[Data block start]
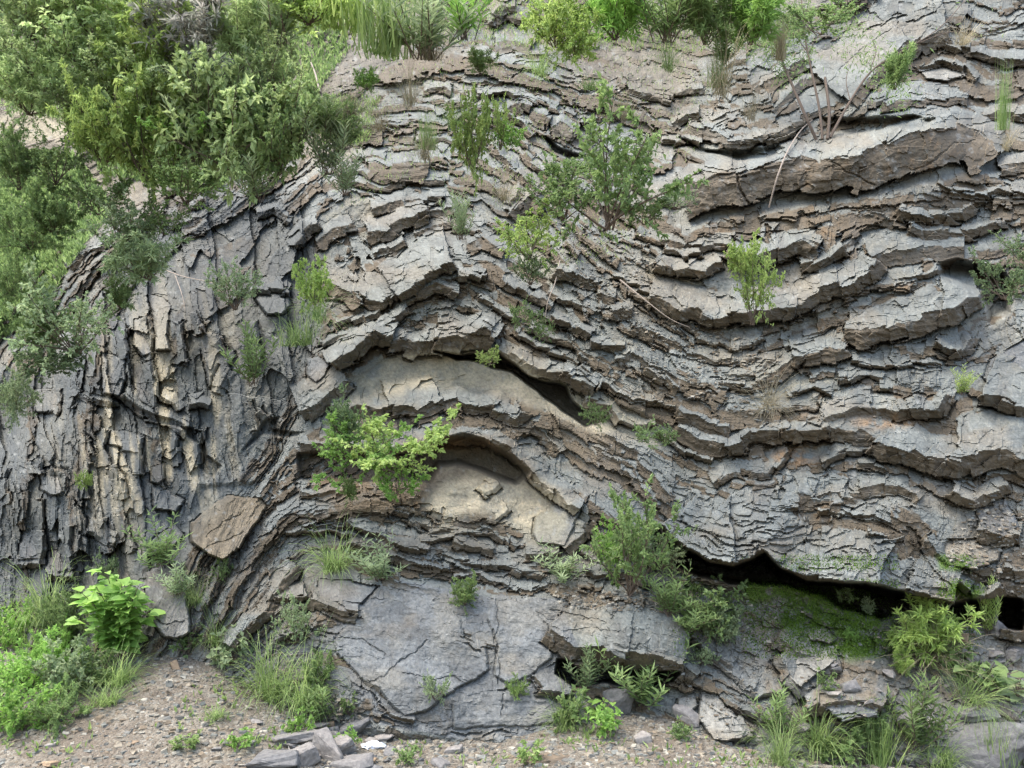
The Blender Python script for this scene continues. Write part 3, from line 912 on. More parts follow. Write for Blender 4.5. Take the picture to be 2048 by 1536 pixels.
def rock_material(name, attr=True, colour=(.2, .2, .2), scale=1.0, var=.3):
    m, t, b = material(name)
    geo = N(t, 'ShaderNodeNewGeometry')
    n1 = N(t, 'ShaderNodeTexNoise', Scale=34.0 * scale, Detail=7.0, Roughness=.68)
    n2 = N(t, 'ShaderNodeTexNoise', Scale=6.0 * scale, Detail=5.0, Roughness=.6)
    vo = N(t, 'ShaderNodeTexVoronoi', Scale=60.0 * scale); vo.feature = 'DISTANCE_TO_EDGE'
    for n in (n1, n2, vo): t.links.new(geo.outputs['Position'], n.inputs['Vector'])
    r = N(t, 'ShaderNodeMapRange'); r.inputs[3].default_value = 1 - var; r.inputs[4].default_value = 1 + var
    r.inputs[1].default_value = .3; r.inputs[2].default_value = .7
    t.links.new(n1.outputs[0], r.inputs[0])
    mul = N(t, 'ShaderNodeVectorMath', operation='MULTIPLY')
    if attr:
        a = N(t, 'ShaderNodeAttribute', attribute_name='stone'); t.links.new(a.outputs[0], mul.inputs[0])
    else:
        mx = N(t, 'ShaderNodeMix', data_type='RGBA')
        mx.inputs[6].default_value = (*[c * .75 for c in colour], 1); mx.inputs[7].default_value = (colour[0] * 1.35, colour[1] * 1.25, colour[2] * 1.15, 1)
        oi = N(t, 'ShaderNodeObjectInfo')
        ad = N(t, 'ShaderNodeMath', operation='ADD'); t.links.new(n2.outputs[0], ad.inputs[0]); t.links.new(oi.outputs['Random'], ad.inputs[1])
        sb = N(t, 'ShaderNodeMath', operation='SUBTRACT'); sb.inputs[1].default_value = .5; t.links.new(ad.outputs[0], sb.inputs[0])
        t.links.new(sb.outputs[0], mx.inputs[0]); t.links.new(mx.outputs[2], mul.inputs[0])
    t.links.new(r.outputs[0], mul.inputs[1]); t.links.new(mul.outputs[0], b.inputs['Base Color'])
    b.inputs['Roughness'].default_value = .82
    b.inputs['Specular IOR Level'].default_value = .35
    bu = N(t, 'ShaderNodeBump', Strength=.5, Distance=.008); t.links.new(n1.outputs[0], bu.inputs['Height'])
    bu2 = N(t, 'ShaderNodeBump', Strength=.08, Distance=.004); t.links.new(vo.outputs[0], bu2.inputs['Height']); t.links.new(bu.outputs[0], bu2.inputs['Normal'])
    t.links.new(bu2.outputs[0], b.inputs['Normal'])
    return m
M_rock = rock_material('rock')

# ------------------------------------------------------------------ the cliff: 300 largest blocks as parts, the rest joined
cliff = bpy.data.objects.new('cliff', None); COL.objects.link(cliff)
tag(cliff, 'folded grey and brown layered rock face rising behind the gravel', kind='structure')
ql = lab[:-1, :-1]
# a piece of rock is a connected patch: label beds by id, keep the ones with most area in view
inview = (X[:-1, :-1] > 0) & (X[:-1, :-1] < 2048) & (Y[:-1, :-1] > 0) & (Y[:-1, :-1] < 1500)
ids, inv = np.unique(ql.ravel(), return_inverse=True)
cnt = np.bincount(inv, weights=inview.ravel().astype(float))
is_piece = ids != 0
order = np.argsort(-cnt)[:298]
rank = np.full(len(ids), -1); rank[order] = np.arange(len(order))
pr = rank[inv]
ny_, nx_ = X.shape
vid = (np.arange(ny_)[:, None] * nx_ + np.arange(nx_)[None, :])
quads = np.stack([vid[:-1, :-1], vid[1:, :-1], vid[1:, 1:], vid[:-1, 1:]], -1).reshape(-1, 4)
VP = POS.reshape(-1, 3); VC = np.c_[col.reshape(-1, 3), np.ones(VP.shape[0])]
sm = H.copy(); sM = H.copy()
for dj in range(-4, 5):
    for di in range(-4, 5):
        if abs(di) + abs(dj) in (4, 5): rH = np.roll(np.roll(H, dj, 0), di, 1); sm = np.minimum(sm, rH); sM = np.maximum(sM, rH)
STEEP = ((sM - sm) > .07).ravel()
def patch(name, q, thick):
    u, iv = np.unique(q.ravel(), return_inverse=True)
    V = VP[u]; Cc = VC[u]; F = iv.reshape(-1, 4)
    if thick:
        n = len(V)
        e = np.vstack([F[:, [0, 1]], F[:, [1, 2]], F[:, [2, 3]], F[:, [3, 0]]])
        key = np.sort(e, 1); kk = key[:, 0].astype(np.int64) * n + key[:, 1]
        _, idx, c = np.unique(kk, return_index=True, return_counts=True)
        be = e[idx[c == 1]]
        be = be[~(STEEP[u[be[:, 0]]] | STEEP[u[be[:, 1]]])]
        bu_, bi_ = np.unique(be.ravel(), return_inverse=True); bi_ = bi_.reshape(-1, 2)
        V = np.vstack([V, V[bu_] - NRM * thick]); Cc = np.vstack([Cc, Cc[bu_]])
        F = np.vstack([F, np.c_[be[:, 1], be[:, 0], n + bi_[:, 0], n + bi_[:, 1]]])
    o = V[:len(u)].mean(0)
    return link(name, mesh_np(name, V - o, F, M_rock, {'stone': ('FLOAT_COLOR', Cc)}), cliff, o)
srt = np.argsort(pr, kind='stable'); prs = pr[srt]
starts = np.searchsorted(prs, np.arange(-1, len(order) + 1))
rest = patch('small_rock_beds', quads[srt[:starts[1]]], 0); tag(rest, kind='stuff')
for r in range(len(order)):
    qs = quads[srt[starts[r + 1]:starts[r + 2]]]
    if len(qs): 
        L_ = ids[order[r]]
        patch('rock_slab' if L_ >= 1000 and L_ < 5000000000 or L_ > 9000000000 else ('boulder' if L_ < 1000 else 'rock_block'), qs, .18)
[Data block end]
§ **Task requirements**
Transcribe the listing in full and omit the pictures.

§ **Task result**
The Blender Python script for this scene continues. Write part 3, from line 912 on. More parts follow. Write for Blender 4.5. Take the picture to be 2048 by 1536 pixels.
def rock_material(name, attr=True, colour=(.2, .2, .2), scale=1.0, var=.3):
    m, t, b = material(name)
    geo = N(t, 'ShaderNodeNewGeometry')
    n1 = N(t, 'ShaderNodeTexNoise', Scale=34.0 * scale, Detail=7.0, Roughness=.68)
    n2 = N(t, 'ShaderNodeTexNoise', Scale=6.0 * scale, Detail=5.0, Roughness=.6)
    vo = N(t, 'ShaderNodeTexVoronoi', Scale=60.0 * scale); vo.feature = 'DISTANCE_TO_EDGE'
    for n in (n1, n2, vo): t.links.new(geo.outputs['Position'], n.inputs['Vector'])
    r = N(t, 'ShaderNodeMapRange'); r.inputs[3].default_value = 1 - var; r.inputs[4].default_value = 1 + var
    r.inputs[1].default_value = .3; r.inputs[2].default_value = .7
    t.links.new(n1.outputs[0], r.inputs[0])
    mul = N(t, 'ShaderNodeVectorMath', operation='MULTIPLY')
    if attr:
        a = N(t, 'ShaderNodeAttribute', attribute_name='stone'); t.links.new(a.outputs[0], mul.inputs[0])
    else:
        mx = N(t, 'ShaderNodeMix', data_type='RGBA')
        mx.inputs[6].default_value = (*[c * .75 for c in colour], 1); mx.inputs[7].default_value = (colour[0] * 1.35, colour[1] * 1.25, colour[2] * 1.15, 1)
        oi = N(t, 'ShaderNodeObjectInfo')
        ad = N(t, 'ShaderNodeMath', operation='ADD'); t.links.new(n2.outputs[0], ad.inputs[0]); t.links.new(oi.outputs['Random'], ad.inputs[1])
        sb = N(t, 'ShaderNodeMath', operation='SUBTRACT'); sb.inputs[1].default_value = .5; t.links.new(ad.outputs[0], sb.inputs[0])
        t.links.new(sb.outputs[0], mx.inputs[0]); t.links.new(mx.outputs[2], mul.inputs[0])
    t.links.new(r.outputs[0], mul.inputs[1]); t.links.new(mul.outputs[0], b.inputs['Base Color'])
    b.inputs['Roughness'].default_value = .82
    b.inputs['Specular IOR Level'].default_value = .35
    bu = N(t, 'ShaderNodeBump', Strength=.5, Distance=.008); t.links.new(n1.outputs[0], bu.inputs['Height'])
    bu2 = N(t, 'ShaderNodeBump', Strength=.08, Distance=.004); t.links.new(vo.outputs[0], bu2.inputs['Height']); t.links.new(bu.outputs[0], bu2.inputs['Normal'])
    t.links.new(bu2.outputs[0], b.inputs['Normal'])
    return m
M_rock = rock_material('rock')

# ------------------------------------------------------------------ the cliff: 300 largest blocks as parts, the rest joined
cliff = bpy.data.objects.new('cliff', None); COL.objects.link(cliff)
tag(cliff, 'folded grey and brown layered rock face rising behind the gravel', kind='structure')
ql = lab[:-1, :-1]
# a piece of rock is a connected patch: label beds by id, keep the ones with most area in view
inview = (X[:-1, :-1] > 0) & (X[:-1, :-1] < 2048) & (Y[:-1, :-1] > 0) & (Y[:-1, :-1] < 1500)
ids, inv = np.unique(ql.ravel(), return_inverse=True)
cnt = np.bincount(inv, weights=inview.ravel().astype(float))
is_piece = ids != 0
order = np.argsort(-cnt)[:298]
rank = np.full(len(ids), -1); rank[order] = np.arange(len(order))
pr = rank[inv]
ny_, nx_ = X.shape
vid = (np.arange(ny_)[:, None] * nx_ + np.arange(nx_)[None, :])
quads = np.stack([vid[:-1, :-1], vid[1:, :-1], vid[1:, 1:], vid[:-1, 1:]], -1).reshape(-1, 4)
VP = POS.reshape(-1, 3); VC = np.c_[col.reshape(-1, 3), np.ones(VP.shape[0])]
sm = H.copy(); sM = H.copy()
for dj in range(-4, 5):
    for di in range(-4, 5):
        if abs(di) + abs(dj) in (4, 5): rH = np.roll(np.roll(H, dj, 0), di, 1); sm = np.minimum(sm, rH); sM = np.maximum(sM, rH)
STEEP = ((sM - sm) > .07).ravel()
def patch(name, q, thick):
    u, iv = np.unique(q.ravel(), return_inverse=True)
    V = VP[u]; Cc = VC[u]; F = iv.reshape(-1, 4)
    if thick:
        n = len(V)
        e = np.vstack([F[:, [0, 1]], F[:, [1, 2]], F[:, [2, 3]], F[:, [3, 0]]])
        key = np.sort(e, 1); kk = key[:, 0].astype(np.int64) * n + key[:, 1]
        _, idx, c = np.unique(kk, return_index=True, return_counts=True)
        be = e[idx[c == 1]]
        be = be[~(STEEP[u[be[:, 0]]] | STEEP[u[be[:, 1]]])]
        bu_, bi_ = np.unique(be.ravel(), return_inverse=True); bi_ = bi_.reshape(-1, 2)
        V = np.vstack([V, V[bu_] - NRM * thick]); Cc = np.vstack([Cc, Cc[bu_]])
        F = np.vstack([F, np.c_[be[:, 1], be[:, 0], n + bi_[:, 0], n + bi_[:, 1]]])
    o = V[:len(u)].mean(0)
    return link(name, mesh_np(name, V - o, F, M_rock, {'stone': ('FLOAT_COLOR', Cc)}), cliff, o)
srt = np.argsort(pr, kind='stable'); prs = pr[srt]
starts = np.searchsorted(prs, np.arange(-1, len(order) + 1))
rest = patch('small_rock_beds', quads[srt[:starts[1]]], 0); tag(rest, kind='stuff')
for r in range(len(order)):
    qs = quads[srt[starts[r + 1]:starts[r + 2]]]
    if len(qs): 
        L_ = ids[order[r]]
        patch('rock_slab' if L_ >= 1000 and L_ < 5000000000 or L_ > 9000000000 else ('boulder' if L_ < 1000 else 'rock_block'), qs, .18)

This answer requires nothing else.